Ganó arremetiendo, con motosierra en mano, contra toda la clase política, contra la casta, no solo la peronista, también contra la casta macrista. Ganó emulando el discurso y la gestualidad de Hitler en los años 30 del siglo pasado, en Alemania, contra la república de Weimar, cuando la clase política se vio sumida en una crisis económica y social, expresada en una inflación desbordada que los partidos políticos de entonces se vieron incapaces de resolver. Ganó asegurando, enfatizando que el ajuste, el costo de sus políticas las pagaría la casta, olvidando que la casta nunca paga, que siempre es el pueblo quien paga el ajuste.

A poco más de un mes de asumir la presidencia argentina, Milei ha tratado de partir con todo, de disparar todos sus dardos de un viaje aprovechando que el peronismo está por los suelos, en riesgo de knock out. Ganó precisamente con el discurso de “que acá no caben las medias tintas ni gradualismo alguno”. Y pone como ejemplo al gobierno de Macri cuyo gradualismo lo terminó por esterilizar. De allí que se la está jugando por una política de shock, como la que aplicó en Chile el innombrable, hace ya 50 años atrás.

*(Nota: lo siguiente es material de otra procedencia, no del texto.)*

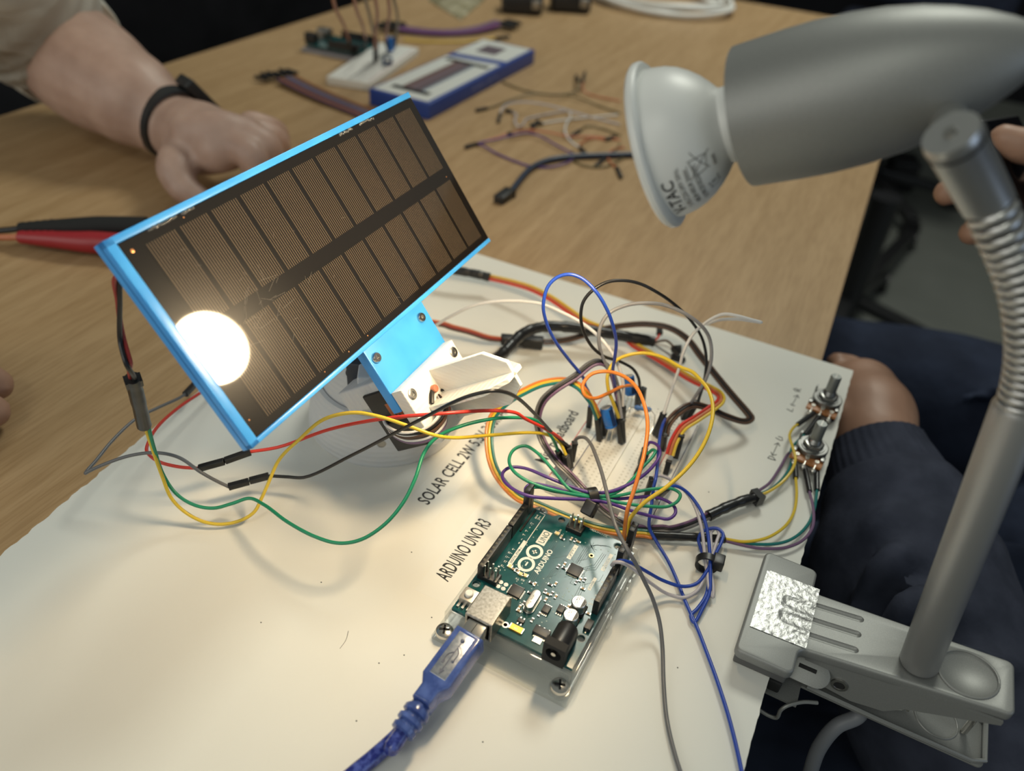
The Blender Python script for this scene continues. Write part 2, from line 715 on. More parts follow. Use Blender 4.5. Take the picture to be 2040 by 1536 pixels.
# ================================================================== the room
floor_m = noise_col(principled('grey_vinyl', (0.12, 0.125, 0.115), 0.5), (0.110, 0.116, 0.105), (0.130, 0.136, 0.124), nscale=6)
dark_wall = noise_col(principled('dark_curtain_wall', (0.010, 0.010, 0.012), 0.9, spec=0.1), (0.008, 0.008, 0.010), (0.013, 0.013, 0.016), nscale=3)
struct('floor', MB().box((0.2, 1.0, -0.753), (7, 7, 0.02)), floor_m)
struct('wall_back', MB().box((0.2, 4.0, 0.4), (7, 0.1, 2.3)), dark_wall)
struct('wall_left', MB().box((-2.9, 1.0, 0.4), (0.1, 6.0, 2.3)), dark_wall)

# ------------------------------------------------------------------ table
wood = wood_mat()
YAW = 0.0175
TM = Matrix.Rotation(YAW, 4, 'Z')
tb = thing('table', 'light beech laminate table under the white board', 'table', M=Matrix.Translation((0, 0, -0.743)) @ TM)
TX0, TX1, TY0, TY1 = -0.700, 0.0349, -0.75, 1.232
part('tabletop', MB().box(((TX0 + TX1) / 2, (TY0 + TY1) / 2, 0.743 - 0.003 - 0.0125), (TX1 - TX0, TY1 - TY0, 0.025)), wood, tb, local=True)
edge_m = principled('beech_edge_band', (0.36, 0.22, 0.10), 0.5)
for c, s in (((TX1 + 0.0005, (TY0 + TY1) / 2), (0.001, TY1 - TY0)), ((TX0 - 0.0005, (TY0 + TY1) / 2), (0.001, TY1 - TY0)),
             (((TX0 + TX1) / 2, TY1 + 0.0005), (TX1 - TX0, 0.001)), (((TX0 + TX1) / 2, TY0 - 0.0005), (TX1 - TX0, 0.001))):
    part('edge_band', MB().box((*c, 0.7270), (*s, 0.024)), edge_m, tb, local=True)
leg_m = principled('grey_table_leg', (0.10, 0.10, 0.10), 0.4, 0.6)
for x in (TX0 + 0.06, TX1 - 0.06):
    for y in (TY0 + 0.06, TY1 - 0.06):
        part('leg', MB().cyl((x, y, 0), (x, y, 0.715), 0.02, 20), leg_m, tb, local=True)

# ------------------------------------------------------------------ white board
BT = 0.003


def edge_pts(a, b, step, amp):
    a, b = Vector((*a, 0)), Vector((*b, 0))
    n = max(2, int((b - a).length / step))
    nrm = Vector((-(b - a).y, (b - a).x, 0)).normalized()
    return [a.lerp(b, i / n) + nrm * (random.uniform(-amp, amp) if 0 < i < n else 0) for i in range(n)]


outl = []
outl += edge_pts((-0.2425, -0.32), (0.0490, -0.32), 0.05, 0)
outl += edge_pts((0.0490, -0.32), (0.0511, 0.2190), 0.0025, 0.00022)
outl += edge_pts((0.0511, 0.2190), (-0.286, 0.2188), 0.05, 0)
outl += edge_pts((-0.286, 0.2188), (-0.2425, -0.32), 0.0028, 0.00055)
bd = thing('project_board', 'white card board with stuck-on labels carrying the whole project', 'board', (-0.1, 0, -BT))
part('card', MB().prism([(p.x, p.y) for p in outl], -BT + 0.00002, 0), board_white, bd)
UPX = Vector((-1, 0, 0))


def board_label(name, txt, x_base, y0, y1, cap, bold=0.014, box=None, dx=0.0):
    """condensed capitals running away from the viewer (along +y), baseline at x = x_base"""
    M = frame_M((x_base, y0, 0.00004), (dx, 1, 0), (-1, 0, 0))
    probe = text_mb(txt, 1.0, Matrix.Identity(4), bold=bold)
    w = max(v.x for v in probe.v) - min(v.x for v in probe.v)
    size = cap / 0.70
    sx = (y1 - y0) / (w * size)
    if box:
        part('label_film', MB().box((box[0], box[1], 0.00002), (box[2], box[3], 0.00003)), label_film, bd)
    part(name, text_mb(txt, size, M, sx=sx, bold=bold, extrude=0.00002), ink, bd)


board_label('printed_label', 'SOLAR CELL 2W 5.5V 360mA', -0.1162, -0.0105, 0.0700, 0.0066, box=(-0.1175, 0.030, 0.017, 0.100), dx=0.02)
board_label('printed_label', 'ARDUINO UNO R3', -0.0853, -0.0445, -0.0050, 0.0068, box=(-0.0850, -0.022, 0.021, 0.066), dx=0.02)
board_label('printed_label', 'Mini breadboard', -0.0795, 0.0440, 0.0905, 0.0062, dx=-0.02)


def pencil_mark(strokes):
    mb = MB()
    for s in strokes:
        mb.tube([at(1480 + x / 3.84, 700 + y / 3.84, 0.00012) for x, y in s], 0.00022, 5)
    return mb


part('pencil_mark', pencil_mark([[(335, 440), (378, 462)], [(378, 462), (384, 440)], [(385, 285), (405, 305), (425, 295), (408, 283), (388, 290)], [(420, 300), (445, 290)], [(405, 300), (440, 310)],
                                 [(375, 412), (420, 335)], [(365, 400), (375, 412)], [(400, 415), (375, 412)], [(388, 345), (420, 335)], [(428, 360), (420, 335)]]), pencil, bd, label='pencilled letters L and R with a double arrow')
part('pencil_mark', pencil_mark([[(188, 815), (250, 835)], [(190, 815), (205, 800), (232, 810), (250, 835)], [(250, 660), (285, 680), (303, 682), (300, 660), (270, 650)],
                                 [(225, 795), (270, 700)], [(215, 770), (225, 795)], [(258, 790), (225, 795)], [(240, 712), (270, 700)], [(282, 725), (270, 700)]]), pencil, bd, label='pencilled letters D and U with a double arrow')

dm = MB()
for px_, py_ in ((755, 1321), (710, 1436), (805, 1305), (962, 1478), (640, 1160), (1120, 1310), (1350, 1330), (860, 1230), (520, 1240), (1412, 980), (1400, 760), (820, 1100)):
    dm.box(at(px_, py_, 0.0001), (0.0005, 0.0004, 0.0002))
dm.tube(catmull([at(677, 1292, 0.0001), at(689, 1275, 0.0001), at(694, 1257, 0.0001)], 5), 0.00009, 5)
part('dust_specks', dm, pencil, bd, kind='stuff')

# ================================================================== solar tracker
PC = Vector((-0.1679, 0.0049, 0.1184))
PU = Vector((-0.0215, 0.9997, -0.0088)).normalized()
PN = Vector((0.80405, 0.01252, 0.59442)).normalized()
PU = (PU - PN * PU.dot(PN)).normalized()
PV = PN.cross(PU)
PM = frame_M(PC, PU, PV)


def PL(u, v, w):
    return PC + (PU * u + PV * v + PN * w) * MM


BASE = Vector((-0.170, 0.034, 0))
tr = thing('solar_tracker', 'blue-framed solar panel tilted on a pale printed base with servo motors', 'solar tracker', BASE)
part('base_shell', MB().lathe([(0, 0.0400), (0.0015, 0.0405), (0.012, 0.0390), (0.022, 0.0368), (0.0285, 0.0345), (0.0290, 0.0325), (0.0275, 0.0310)], BASE, (0, 0, 1), 64), grey_print, tr)
part('turntable_dome', MB().lathe([(0.0265, 0.0318), (0.031, 0.0318), (0.040, 0.0300), (0.048, 0.0272), (0.0545, 0.0225), (0.0555, 0.0150)], BASE, (0, 0, 1), 64), grey_print, tr)
sv_m = principled('navy_servo_case', (0.030, 0.036, 0.050), 0.5)
sv = part('pan_servo', MB().box(BASE + Vector((0.012, -0.0215, 0.0475)), (0.026, 0.018, 0.022), Matrix.Rotation(0.35, 3, 'Z'), 0.001), sv_m, tr, label='dark servo case set in the dome')
part('screw', MB().lathe([(0, 0.0028), (0.0006, 0.0026), (0.001, 0.0014)], BASE + Vector((0.0045, -0.0325, 0.052)), (0.35, -1, 0.15), 16), black_pl, sv)
bs = part('base_screw', MB().lathe([(0, 0.0036), (0.0008, 0.0034), (0.0012, 0.0016)], BASE + Vector((0.0195, -0.0318, 0.0145)), (0.5, -0.8, 0.22), 16), dull_steel, tr)
part('screw_recess', MB().lathe([(0, 0.0048), (0.0006, 0.0046)], BASE + Vector((0.0193, -0.0312, 0.0145)), (0.5, -0.8, 0.22), 20), black_matte, bs)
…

Una política de shock que los chilenos conocemos muy bien, que abra los mercados de par en par, que libere el comercio exterior de toda regulación, que recorte drásticamente el gasto público, excepto los asociados al poder armado -militar, marino y aviador- que garanticen los sagrados derechos de orden y propiedad. Una política de shock que se eche al bolsillo los derechos humanos, donde los dueños del factor capital dominen sin contrapeso alguno a los dueños del factor trabajo, esto es, los trabajadores.

Pero para eso se requieren poderes dictatoriales, o un congreso dócil, trabajadores sin capacidad de reacción, y una ciudadanía entregada. En eso están Milei y los argentinos: en la pulseada, en el gallito. En ver quien gana. En todo caso los argentinos pareciera que ya se están percatando que el ajuste no lo pagará la casta, ni la oligarquía, ni los poderosos de siempre, como creían cuando eligieron a Milei, sino que ellos mismos.

Por el momento Milei está pidiendo al congreso argentino que le den chipe libre para hacer y deshacer todo a su pinta, la de quienes están tras él. Es su primer escollo. Si no logra superarlo por las buenas, tendrá la tentación de hacerlo por las malas, pasando a llevar la institucionalidad democrática. Algunos dicen que es el clásico chanta, un charlatán de tomo y lomo, o un libertario anarquista. Los argentinos tienen la palabra.